Now the highest-scoring team in NBA history, the Oklahoma City Thunder are the best team in the Finals. If they play like it in two of the next three games, the Pacers are cooked.
Even on a night when shots didn’t fall for Oklahoma City — the Thunder missed 13 of 16 from 3-point range — MVP Shai Gilgeous-Alexander bounced back and lived in the paint, at the free-throw line and shrugged off more physical body-blow defense from Indiana to even the series at 2-all.
“I think as a team you have to be ready to respond. Every game is different. You’ve just got to be able to respond when your back is against the wall, and that’s where we are right now,” Pacers guard Tyrese Haliburton said Friday night. “Obviously that’s a frustrating loss, but as a group, I still have a lot of confidence in ourselves as a group. We’ve got to be ready to go down there and fight for 48 minutes. It’s going to be a challenge, but this group has been resilient all year. I wouldn’t want to go to war with any other group. I’m really excited about Game 5.”
Indiana had no response to a four-guard lineup with Alex Caruso, who outdid bench counterpart T.J. McConnell with 20 points and five steals in Game 4. The Pacers led with three minutes to play, only to lose the accelerator at the worst possible time.
Pacers coach Rick Carlisle denied the team sputtered to an empty tank in the fourth quarter. But even with a small-ball lineup on the court, the Thunder looked like the team that wanted it just a bit more, winning the turnover battle, rebounding war and icing Indiana’s offense to just one assist in the final 12 minutes (20 in the first three quarters).
“An inability to come up with rebounds, an inability to get key stops was a part of it, and then we just got too stagnant. The ball was not being advanced quickly enough,” Carlisle assessed postgame. “We weren’t creating problems and we were up against the clock a lot.
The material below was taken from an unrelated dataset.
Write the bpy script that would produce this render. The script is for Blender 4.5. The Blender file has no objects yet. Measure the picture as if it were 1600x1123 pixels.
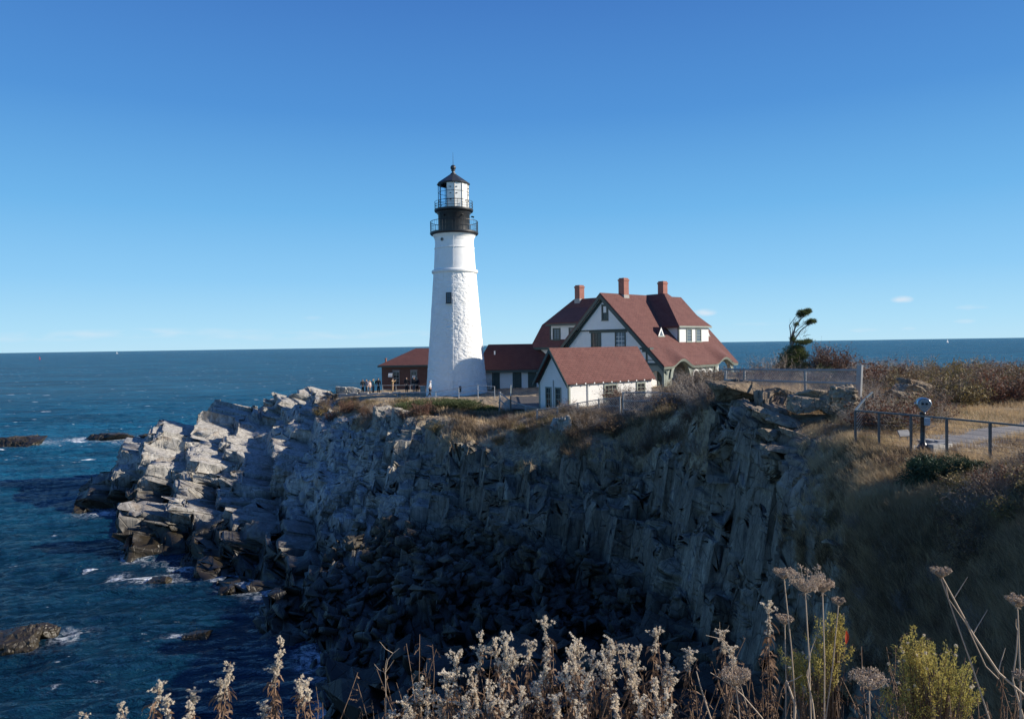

Things got very difficult.”
Jalen Williams had the hot hand in two games in Indianapolis and SGA was more like himself in Game 4. Williams said there was a feeling of having the entire season on the line when the team went to a timeout down 103-99 on Friday night.
“Three minutes is a lot of time. I think it was like 3:52 on the clock at that point in time. A lot of possessions left,” Williams said. “Our season is kind of on the line. Get easy looks and make them work for everything at the end. Everything up until that point didn’t matter. It’s just about trying to score, then it was really good getting stops.”
The question for Indiana becomes whether it can stop OKC’s momentum and regain the edge before it’s too late. Game 6 is Thursday night in Indy, and the Pacers don’t want to head back home in a must-win situation.
SGA scored 15 of the final 16 OKC points on Friday. Head coach Mark Daigneault anticipates further adjustments from the Pacers, but he’ll have his own counter as it becomes clearer that Oklahoma’s best is more than enough.
“We’ve got to get better now. That’s a really good team that has really found some solutions against us,” he said. “As we go home, we have to evaluate things on both ends of the floor.”